Techno optimists forget - even while presenting themselves as the ultimate materialists - an essential part of reality. I suspect one reason for that is that it's hard to say very much about it definitively, though we all know and recognize it very well. Its workings fill every part of our lives and society, at every level. But to them it's one of those things that's enough of a rounding error that it need not show up in any of their modeling of the world. And how would you account for it anyway? What numbers could say anything about it, about its limits?
The ad-men before them, who they inherit a perspective on the world from, and who their wealth as an industry is all tied up in now, and so who they put quite a bit of trust in - they caught a glimpse of it, surely. But they saw it primarily as a tool, and so ultimately missed the point of it entirely. Instead, they used what they saw to manipulate people's material action - to buy more coca cola, etc. They saw that as exactly the same as mastering this reality. But you could say slave masters achieved the same sort of mastery, if you believe that. Or maybe they didn't think it existed at all, and directing people's actions was what they wanted whether it was there or not.
But it is real, and still alive as long as we really are. It is the force behind our most purposeful actions, though like housework, it's invisible to the economic models. It's what I recon can "save" us, the way endless nuclear power will not, an artificial intelligence will not, a fully virtual reality will not, another financial system will not. It has already worked miracles and made the impossible and unthinkable real for us. It's what I put all my action and hope in now. I really don't need to have faith that it's effective - it is and always has been. But I have that faith anyway and in doing so, I add another voice to and amplify its force in the world.
Any vision for the future that doesn't have this at it's center, that trivializes it and replaces it with empty ideas and optimization - why would we want anything to do with it?
Everyone is able to understand stories about people (in books, film, etc), even ones far removed from us in space-time. We can recognize when a story is believable or not. That's our sensitivity to this reality at work.
By which I mean for example, the common economic assumption that agents in a market are independent and self-interested - as if family and friend relationships generally have negligable effects on people's behavior. As another example, it's telling that the only meaningful use you can find when searching for the words "friend", "family", or "love" in the techno optimist manifesto is "Love doesn't scale, so the economy can only run on money or force".
You could, for example, see the soul-aching and outsized cultural footprint of enslaved and slave-descended Americans as evidence against that. If you're a fan of the bible, perhaps the continuation and growth of the people once enslaved in Egypt could pursuade you otherwise.
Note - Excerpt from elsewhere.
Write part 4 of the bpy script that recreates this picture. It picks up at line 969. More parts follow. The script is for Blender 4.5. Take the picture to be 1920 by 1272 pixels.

For prominent American / western examples, see the labor reforms of the early 20th century, the recognition of the full humanity and agency of women, the civil rights movement. All of these are an ongoing struggle and not "finished", but do you think it was a technology that made them happen? Do you think they seemed at all possible before they finally produced results? This reality was their spark and is the engine for their continuation, period.